La crisi è quel momento in cui il vecchio muore e il nuovo stenta a nascere. Antonio Gramsci

sabato 13 agosto 2016

La santera che amava Che Guevara

Intervista a Adelaida Victoria de la Caridad di Geraldina Colotti 
Artigli coloratissimi e sigaro in bocca, la Santera giganteggia nella piazza dell’Avana. Sul banchetto ha un cartello che dice «Dalle persone false chiedo solo una cosa: distanza». Ci invita a sedere, si presenta. «Mi chiamo Adelaida Victoria de la Caridad, ho 73 anni, 8 figli, 18 nipoti e 6 pronipoti, per via del sigaro mi chiamano señora Avana, ho visto varie epoche di questo paese. Sono santera da 60 anni e sto bene con la rivoluzione».
Perché?
"Tutti i miei figli hanno potuto studiare, siamo una famiglia di musicisti e ballerini. Da piccola ho visto tanta povertà, analfabetismo. Quelli che vogliono il capitalismo, il consumismo, sono una minoranza, il popolo sa quello che perderebbe. Ricordo un’immagine del Che. Era il 1960. Noi ragazze sapevamo che si trovava al porto dov’era arrivata una nave di riso dalla Cina. Tutti davano una mano a scaricare.
Decisi di andare anch’io, ma non per aiutare, per vederlo. Prima, mi feci preparare un biglietto per lui dalla santeria.
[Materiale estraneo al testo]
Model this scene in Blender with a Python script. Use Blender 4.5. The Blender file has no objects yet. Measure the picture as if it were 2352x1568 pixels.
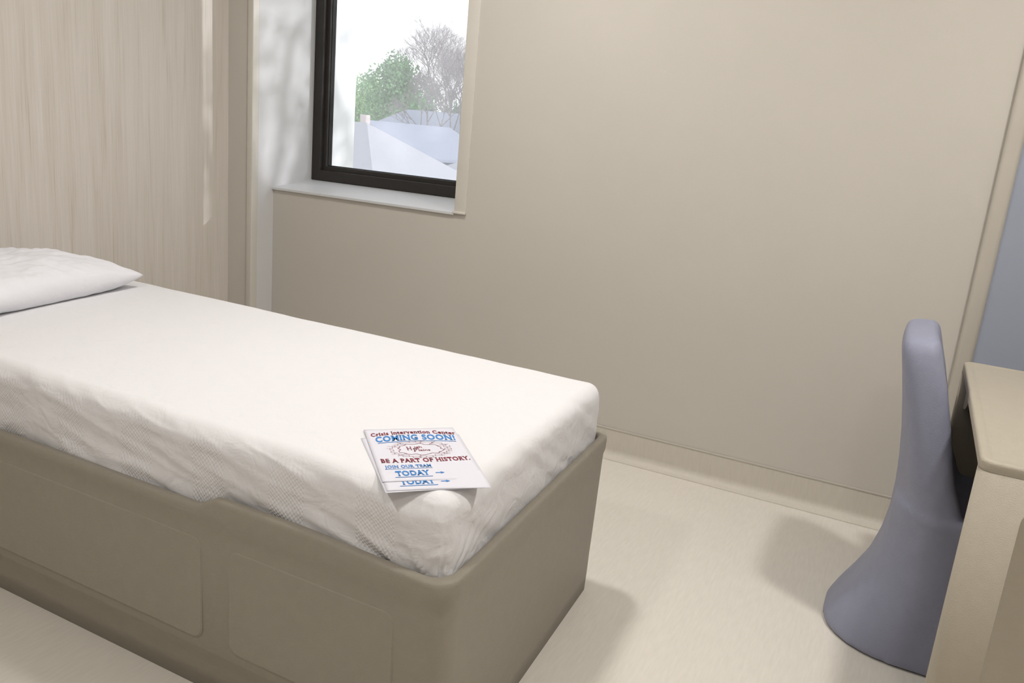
import bpy, bmesh, math, random
from math import sin, cos, pi, radians
from mathutils import Vector, Matrix, noise
from mathutils.bvhtree import BVHTree
random.seed(7)
S = bpy.context.scene
COL = S.collection
S.view_settings.view_transform = 'Standard'

# ---------------------------------------------------------------- helpers
def link(o, parent=None):
    COL.objects.link(o)
    if parent: o.parent = parent
    return o
def mesh_obj(name, verts, faces, mat=None, smooth=False, parent=None):
    me = bpy.data.meshes.new(name)
    me.from_pydata([tuple(v) for v in verts], [], faces)
    me.validate(); me.update()
    bm = bmesh.new(); bm.from_mesh(me)
    bmesh.ops.recalc_face_normals(bm, faces=bm.faces)
    bm.to_mesh(me); bm.free()
    if smooth:
        for p in me.polygons: p.use_smooth = True
    o = bpy.data.objects.new(name, me)
    if mat: me.materials.append(mat)
    return link(o, parent)
def box(name, x0, x1, y0, y1, z0, z1, mat, bevel=0.0, parent=None, seg=3):
    v = [(x, y, z) for x in (x0, x1) for y in (y0, y1) for z in (z0, z1)]
    f = [(0,1,3,2),(4,6,7,5),(0,4,5,1),(2,3,7,6),(0,2,6,4),(1,5,7,3)]
    o = mesh_obj(name, v, f, mat, parent=parent)
    if bevel:
        b = o.modifiers.new('bevel', 'BEVEL'); b.width = bevel; b.segments = seg
        b.limit_method = 'NONE'
        for p in o.data.polygons: p.use_smooth = True
    return o
def struct(o):
    o['kind'] = 'structure'; return o
def thing(o, label, cat, group=None):
    o['label'] = label; o['category'] = cat
    if group: o['group'] = group
    return o
def rr(x0, x1, y0, y1, r, nc=8, mx=1, my=1):
    r = min(r, (x1-x0)/2-1e-4, (y1-y0)/2-1e-4)
    cs = [(x1-r, y0+r, -pi/2), (x1-r, y1-r, 0), (x0+r, y1-r, pi/2), (x0+r, y0+r, pi)]
    out = []
    for i, (cx, cy, a) in enumerate(cs):
        for k in range(nc+1):
            t = a + pi/2*k/nc
            out.append((cx+r*cos(t), cy+r*sin(t)))
        nx, ny, na = cs[(i+1) % 4]
        p = out[-1]; q = (nx+r*cos(na), ny+r*sin(na))
        m = my if i % 2 == 0 else mx
        for k in range(1, m):
            out.append((p[0]+(q[0]-p[0])*k/m, p[1]+(q[1]-p[1])*k/m))
    return out
def loft(rings, cap0=True, cap1=True):
    n = len(rings[0]); v = []; f = []
    for r in rings: v += r
    for i in range(len(rings)-1):
        for k in range(n):
            a = i*n+k; b = i*n+(k+1) % n
            f.append((a, b, b+n, a+n))
    if cap0: f.append(tuple(range(n-1, -1, -1)))
    if cap1: f.append(tuple(range((len(rings)-1)*n, len(rings)*n)))
    return v, f

# ---------------------------------------------------------------- materials
def newmat(name):
    m = bpy.data.materials.new(name); m.use_nodes = True
    nt = m.node_tree; b = nt.nodes['Principled BSDF']
    return m, nt, b
def lin(c):
    return tuple(((x/255)/12.92 if x/255 <= .04045 else ((x/255+.055)/1.055)**2.4) for x in c)
def noisy(name, c, var=0.06, scale=30, rough=.6, bump=0.0, bscale=200, stretch=(1,1,1), spec=.3):
    m, nt, b = newmat(name)
    N = nt.nodes; L = nt.links
    tc = N.new('ShaderNodeTexCoord'); mp = N.new('ShaderNodeMapping'); mp.inputs['Scale'].default_value = stretch
    L.new(tc.outputs['Object'], mp.inputs[0])
    n = N.new('ShaderNodeTexNoise'); n.inputs['Scale'].default_value = scale; n.inputs['Detail'].default_value = 4
    L.new(mp.outputs[0], n.inputs[0])
    cr = N.new('ShaderNodeValToRGB')
    cl = lin(c)
    cr.color_ramp.elements[0].position = .3; cr.color_ramp.elements[1].position = .7
    cr.color_ramp.elements[0].color = (*[x*(1-var) for x in cl], 1)
    cr.color_ramp.elements[1].color = (*[min(1, x*(1+var)) for x in cl], 1)
    L.new(n.outputs[0], cr.inputs[0]); L.new(cr.outputs[0], b.inputs['Base Color'])
    b.inputs['Roughness'].default_value = rough
    b.inputs['Specular IOR Level'].default_value = spec
    if bump:
        n2 = N.new('ShaderNodeTexNoise'); n2.inputs['Scale'].default_value = bscale
        L.new(tc.outputs['Object'], n2.inputs[0])
        bp = N.new('ShaderNodeBump'); bp.inputs['Strength'].default_value = bump; bp.inputs['Distance'].default_value = .002
        L.new(n2.outputs[0], bp.inputs['Height']); L.new(bp.outputs[0], b.inputs['Normal'])
    return m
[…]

Quando lo vidi, carico di sacchi e senza maglietta, gli dissi: «Quanto sei bello con quei sacchi». Rispose: «Qui di bello c’è solo il lavoro, mettiti a lavorare che vedi il bello». Mi sono messa a lavorare. Poi, il Che si sedette su una cassa a riposare e a fumare il sigaro. Anch’io fumavo il sigaro. Mi fece accendere… Tutta quella magia non si è spenta, chi arriva sull’isola se ne accorge."
Ha conosciuto anche Fidel?
"Non personalmente, ma la santeria è molto legata a lui. E sono circolate molte storie sulla sua relazione con la religione di Ocha, soprattutto dopo quel viaggio in Guinea in cui lo si è visto vestito di bianco, si è detto che in quel periodo si era fatto santo. Nella santeria bisogna seguire un percorso che prevede una serie di divieti.
Io amo molto la cultura yoruba, che non nasce a Cuba ma in Nigeria, dove gli yoruba vivono da secoli. Quando arrivarono qui gli spagnoli distrussero gli aborigeni e tutti i gruppi etnici, poi dovettero importare gli schiavi africani. Vennero deportati a Cuba bantu, mandinga, yoruba… Ogni gruppo ha portato la sua cultura, la sua religione, i canti al Dio che si chiama Oricha. Oggi, circa il 70% dei cubani pratica la santeria, ma allora il culto era proibito dai colonialisti e i santi cattolici vennero sincretizzati con quelli africani."
Ma né le donne né i gay possono diventare Babalao
"No, il gran sacerdote è sempre un uomo, i gay – e ce ne sono molti nella santeria – possono essere padrini, ma non Babalao. E ci sono molte donne nella santeria, anche la rivoluzionaria Celia Sanchez ne faceva parte. E’ un culto antico, praticato nelle società patriarcali basate sulla forza dei cacciatori che provvedevano al mantenimento della famiglia e che da vecchi passavano il sapere e la saggezza a un altro uomo.
Il Babalao è una divinità umana. E’ un culto che però ci dà molta forza. Molti Babalao hanno partecipato alla rivoluzione. Quando Fidel si è ammalato, tutta la santeria ha fatto scudo. Ci siamo riuniti per Chavez. Questo popolo è fidelista e anche quando Fidel morirà resterà sempre in ogni uomo, in ogni donna o bambino che cammina per le strade di quest’isola e dell’America latina: come Gesù Cristo, come Bolivar, come Ho Chi Min, come Chavez… come tutti quegli uomini che sono stati forti e hanno rivoluzionato la storia."